Asked to pinpoint the highlight of her sports career, Marilyn recalls the thrill of the Olympic Trials on Randalls Island, New York City, in 1964:

I remember the night that I qualified for the 100 meters calling home and having my whole family laughing and crying and yelling on the phone at the other end. That was really good. And I was just grateful that I was able to go to the Olympic Games while my father was still alive to see it. Because that man worked so hard as a custodian and then in the evenings he would take me to practice and sometimes he would be asleep at practice because it was just so hard on him.

I remember my father saying that, as a Black person, you’re going to have to work twice as hard to go half as far. And I’ve always remembered that.

Born to teach

Marilyn’s experience as an athlete led her to a career as a physical education teacher, first for one year in Washington D.C., and then back in Los Angeles. Ultimately she transitioned to classroom teaching, but kept up her interest in athletics, competing again in an amateur league at the age of 40. She was still teaching as of the date of the interview.

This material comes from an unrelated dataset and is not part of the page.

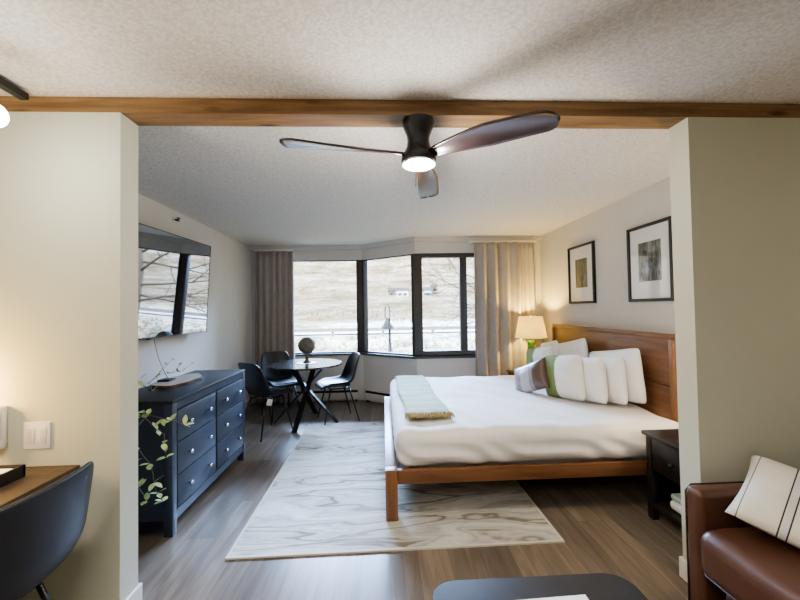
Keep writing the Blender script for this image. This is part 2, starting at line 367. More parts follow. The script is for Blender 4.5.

I think I had been a teacher since I was age two or three. I really believe that teachers are born, they’re not made. And I can remember when we lived on 43rd Street, my backyard had this pomegranate tree and it was a giant tree that opened out and looked like a cave. There was a little dark area you could go inside. I used to play school out there. I’d make my little sisters and my brother sit there and I’d play school with them, and, you know, sometimes the kids in the neighborhood would come over and we’d play school. I was always the teacher.

Diving into family history

Toward the end of the interview, Marilyn talks of her new-found passion for genealogy and family history, sparked by a workshop during Black History Week in 1988. She describes tracing her family’s history on both her mother and father’s sides back several generations, meeting relatives in the process. Her stated goal, she tells the interviewer, is to travel to West Africa for further research:

I haven’t crossed the ocean yet, but I’m standing on the shore.